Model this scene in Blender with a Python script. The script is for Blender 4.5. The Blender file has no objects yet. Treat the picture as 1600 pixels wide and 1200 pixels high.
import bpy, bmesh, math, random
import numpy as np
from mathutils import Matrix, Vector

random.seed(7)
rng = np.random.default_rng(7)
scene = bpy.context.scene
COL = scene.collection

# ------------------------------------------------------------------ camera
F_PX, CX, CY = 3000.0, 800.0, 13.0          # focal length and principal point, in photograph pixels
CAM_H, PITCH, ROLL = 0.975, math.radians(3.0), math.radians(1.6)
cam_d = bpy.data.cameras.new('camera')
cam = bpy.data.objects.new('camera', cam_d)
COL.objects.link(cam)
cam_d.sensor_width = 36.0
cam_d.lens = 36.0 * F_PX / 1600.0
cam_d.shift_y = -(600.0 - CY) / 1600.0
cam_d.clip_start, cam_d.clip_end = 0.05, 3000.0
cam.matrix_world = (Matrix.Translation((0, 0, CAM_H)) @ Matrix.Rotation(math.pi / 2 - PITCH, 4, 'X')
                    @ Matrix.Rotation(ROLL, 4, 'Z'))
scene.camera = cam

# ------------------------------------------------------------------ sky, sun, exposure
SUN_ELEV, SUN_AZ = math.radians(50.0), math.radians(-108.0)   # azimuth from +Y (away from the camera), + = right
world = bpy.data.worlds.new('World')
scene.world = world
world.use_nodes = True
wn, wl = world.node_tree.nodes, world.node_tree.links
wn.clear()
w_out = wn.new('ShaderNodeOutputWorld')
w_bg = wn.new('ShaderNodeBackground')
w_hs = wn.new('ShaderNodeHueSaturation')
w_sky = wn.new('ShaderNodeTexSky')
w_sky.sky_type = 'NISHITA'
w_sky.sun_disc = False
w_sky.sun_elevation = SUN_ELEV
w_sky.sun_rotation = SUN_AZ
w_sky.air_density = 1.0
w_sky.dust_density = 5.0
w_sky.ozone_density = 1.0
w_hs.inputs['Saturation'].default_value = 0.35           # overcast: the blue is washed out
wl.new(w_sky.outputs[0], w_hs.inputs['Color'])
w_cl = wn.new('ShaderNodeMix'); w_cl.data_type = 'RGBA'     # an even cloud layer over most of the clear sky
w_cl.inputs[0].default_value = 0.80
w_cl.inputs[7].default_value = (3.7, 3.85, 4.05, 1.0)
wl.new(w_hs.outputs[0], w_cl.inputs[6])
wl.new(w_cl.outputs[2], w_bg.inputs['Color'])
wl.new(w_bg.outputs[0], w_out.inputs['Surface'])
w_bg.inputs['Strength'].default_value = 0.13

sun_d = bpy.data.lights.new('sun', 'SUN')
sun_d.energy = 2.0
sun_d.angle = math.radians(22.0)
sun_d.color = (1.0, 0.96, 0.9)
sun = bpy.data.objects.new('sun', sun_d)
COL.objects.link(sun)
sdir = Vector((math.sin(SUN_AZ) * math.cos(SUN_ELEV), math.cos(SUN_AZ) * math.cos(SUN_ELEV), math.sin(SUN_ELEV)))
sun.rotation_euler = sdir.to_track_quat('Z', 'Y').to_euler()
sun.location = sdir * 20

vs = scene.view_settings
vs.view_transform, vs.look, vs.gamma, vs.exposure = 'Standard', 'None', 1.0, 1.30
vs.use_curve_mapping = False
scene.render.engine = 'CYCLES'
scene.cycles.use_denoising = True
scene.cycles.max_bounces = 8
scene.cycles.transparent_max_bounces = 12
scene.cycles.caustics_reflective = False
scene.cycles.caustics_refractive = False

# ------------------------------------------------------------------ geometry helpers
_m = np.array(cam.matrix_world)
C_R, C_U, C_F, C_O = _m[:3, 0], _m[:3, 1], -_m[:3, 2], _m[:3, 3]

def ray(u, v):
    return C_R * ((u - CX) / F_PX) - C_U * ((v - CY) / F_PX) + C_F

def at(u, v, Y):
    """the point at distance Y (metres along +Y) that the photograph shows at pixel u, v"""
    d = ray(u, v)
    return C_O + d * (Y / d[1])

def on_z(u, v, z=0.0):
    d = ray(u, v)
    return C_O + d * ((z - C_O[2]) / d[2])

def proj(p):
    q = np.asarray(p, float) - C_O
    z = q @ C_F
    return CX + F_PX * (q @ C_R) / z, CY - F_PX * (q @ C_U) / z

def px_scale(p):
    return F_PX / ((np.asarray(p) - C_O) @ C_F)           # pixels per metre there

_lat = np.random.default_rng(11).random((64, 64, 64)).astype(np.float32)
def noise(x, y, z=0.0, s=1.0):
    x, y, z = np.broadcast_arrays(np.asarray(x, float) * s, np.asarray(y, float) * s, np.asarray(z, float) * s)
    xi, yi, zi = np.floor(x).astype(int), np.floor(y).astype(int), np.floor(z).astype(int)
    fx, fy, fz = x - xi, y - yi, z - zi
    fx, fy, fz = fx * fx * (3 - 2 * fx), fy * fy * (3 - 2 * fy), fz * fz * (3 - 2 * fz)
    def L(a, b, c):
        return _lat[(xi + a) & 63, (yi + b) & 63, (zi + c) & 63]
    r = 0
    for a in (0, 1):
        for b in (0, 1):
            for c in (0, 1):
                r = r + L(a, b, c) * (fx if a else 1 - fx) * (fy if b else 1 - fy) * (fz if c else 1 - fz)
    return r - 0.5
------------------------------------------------
Exactly as written, please reproduce the lines from the first line of the data to the line containing "COL = scene.collection", inclusive, and nothing else.

Model this scene in Blender with a Python script. The script is for Blender 4.5. The Blender file has no objects yet. Treat the picture as 1600 pixels wide and 1200 pixels high.
import bpy, bmesh, math, random
import numpy as np
from mathutils import Matrix, Vector

random.seed(7)
rng = np.random.default_rng(7)
scene = bpy.context.scene
COL = scene.collection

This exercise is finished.